Evrimci kuram teknoloji tanımı açısından en önemli özelliği teknolojiyi yalnızca girdilerin çıktılara dönüştürüldüğü fiziksel bir süreç olarak sele almamasıdır. Bu kuram teknolojik bilginin niteliği, organizasyonel ve işlemsel düzenlemeleri de teknolojinin tanımına katmıştır. Evrimci kurama göre teknoloji firmalar arasında rekabetçi üstünlüğü yaratmada önemli bir faktör olmaktadır. Teknolojik bilgi zımni, firmaya özgü olabilmekte ve kamusal bir mal sayılmamaktadır.
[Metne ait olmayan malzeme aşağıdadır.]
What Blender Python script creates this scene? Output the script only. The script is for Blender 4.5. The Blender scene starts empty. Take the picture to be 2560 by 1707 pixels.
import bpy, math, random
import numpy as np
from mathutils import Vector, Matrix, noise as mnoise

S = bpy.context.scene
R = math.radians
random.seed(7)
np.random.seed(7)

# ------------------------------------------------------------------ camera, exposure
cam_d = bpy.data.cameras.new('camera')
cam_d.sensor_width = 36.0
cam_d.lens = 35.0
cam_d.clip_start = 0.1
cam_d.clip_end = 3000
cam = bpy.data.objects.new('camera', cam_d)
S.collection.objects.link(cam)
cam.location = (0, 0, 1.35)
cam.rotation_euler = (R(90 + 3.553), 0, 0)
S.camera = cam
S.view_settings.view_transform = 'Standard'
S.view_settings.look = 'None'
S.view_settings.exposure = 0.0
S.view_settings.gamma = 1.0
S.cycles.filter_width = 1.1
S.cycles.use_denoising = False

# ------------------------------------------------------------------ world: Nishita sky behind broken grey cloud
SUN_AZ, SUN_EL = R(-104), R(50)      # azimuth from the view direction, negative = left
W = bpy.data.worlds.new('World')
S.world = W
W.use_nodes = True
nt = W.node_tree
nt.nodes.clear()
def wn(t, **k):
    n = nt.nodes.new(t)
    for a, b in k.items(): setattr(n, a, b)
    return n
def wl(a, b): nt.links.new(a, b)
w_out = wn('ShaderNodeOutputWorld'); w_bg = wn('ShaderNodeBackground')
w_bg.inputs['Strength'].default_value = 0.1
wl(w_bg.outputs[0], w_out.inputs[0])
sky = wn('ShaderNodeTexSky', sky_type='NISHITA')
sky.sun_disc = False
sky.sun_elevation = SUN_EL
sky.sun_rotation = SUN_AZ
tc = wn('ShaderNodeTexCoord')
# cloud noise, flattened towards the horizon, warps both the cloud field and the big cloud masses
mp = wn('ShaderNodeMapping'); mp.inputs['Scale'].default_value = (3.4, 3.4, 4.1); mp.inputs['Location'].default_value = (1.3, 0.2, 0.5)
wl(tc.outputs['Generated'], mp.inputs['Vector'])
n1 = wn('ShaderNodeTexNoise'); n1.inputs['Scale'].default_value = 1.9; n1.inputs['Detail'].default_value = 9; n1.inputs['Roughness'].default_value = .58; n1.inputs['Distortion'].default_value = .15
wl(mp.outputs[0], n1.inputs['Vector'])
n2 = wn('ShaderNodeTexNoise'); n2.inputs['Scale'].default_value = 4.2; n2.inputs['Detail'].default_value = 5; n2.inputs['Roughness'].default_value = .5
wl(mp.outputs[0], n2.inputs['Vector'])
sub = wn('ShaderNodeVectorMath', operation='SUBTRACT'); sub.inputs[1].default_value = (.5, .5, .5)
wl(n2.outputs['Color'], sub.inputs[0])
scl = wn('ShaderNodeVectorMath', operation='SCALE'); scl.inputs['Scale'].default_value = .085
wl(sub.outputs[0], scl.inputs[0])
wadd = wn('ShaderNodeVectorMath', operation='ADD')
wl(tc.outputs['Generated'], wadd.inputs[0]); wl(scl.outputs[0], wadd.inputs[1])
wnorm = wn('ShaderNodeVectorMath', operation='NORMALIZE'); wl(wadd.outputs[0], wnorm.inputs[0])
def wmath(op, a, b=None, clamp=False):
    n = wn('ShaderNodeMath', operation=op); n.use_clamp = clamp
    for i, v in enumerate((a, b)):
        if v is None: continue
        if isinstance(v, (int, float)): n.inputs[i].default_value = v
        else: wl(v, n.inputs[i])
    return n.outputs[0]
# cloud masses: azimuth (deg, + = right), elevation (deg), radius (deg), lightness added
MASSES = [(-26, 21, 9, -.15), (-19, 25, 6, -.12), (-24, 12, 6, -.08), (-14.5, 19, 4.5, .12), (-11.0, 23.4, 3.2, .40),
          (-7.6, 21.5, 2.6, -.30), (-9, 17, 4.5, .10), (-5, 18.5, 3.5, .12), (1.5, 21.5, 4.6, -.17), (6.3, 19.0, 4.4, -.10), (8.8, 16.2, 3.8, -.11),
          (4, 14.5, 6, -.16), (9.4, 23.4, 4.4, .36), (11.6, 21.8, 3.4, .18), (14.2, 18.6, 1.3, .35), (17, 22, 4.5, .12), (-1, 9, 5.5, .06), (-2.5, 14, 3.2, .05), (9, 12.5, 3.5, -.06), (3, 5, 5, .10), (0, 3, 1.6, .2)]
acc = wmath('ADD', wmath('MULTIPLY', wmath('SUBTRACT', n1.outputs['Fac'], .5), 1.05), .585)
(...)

Herkes arzu ettiği zaman istediği bilgiye ulaşamamakta ve bilgininde bir maliyeti olduğu vurgulanmaktadır.

Bu kurama göre teknolojik yenilik sürecinin belirsizlik özelliği taşıması firmaların yatırımdan çekinmesine yol açabilir. Çünkü araştırma geliştirmeye yapılan yatırımın başarılı olup olmayacağı değildir. Teknolojik değişim, firmaların çabaları ve araştırma geliştirme yatırımları ile sağlanmaktadır. Ancak firmalar bir takım aynı şekilde hareket etmeleri ve aynı üretim fonksiyonu üzerinde bulunmazlar ve birbirlerinden farklı kararlar verirler. Tabii araştırma geliştirme faaliyetini başarıyla yürütenler elde ettikleri ticari başarılarla o ülkenin refahını artıracaklardır ve ekonomik gelişmeye katkıda bulunacaklardır(Ansal,2004).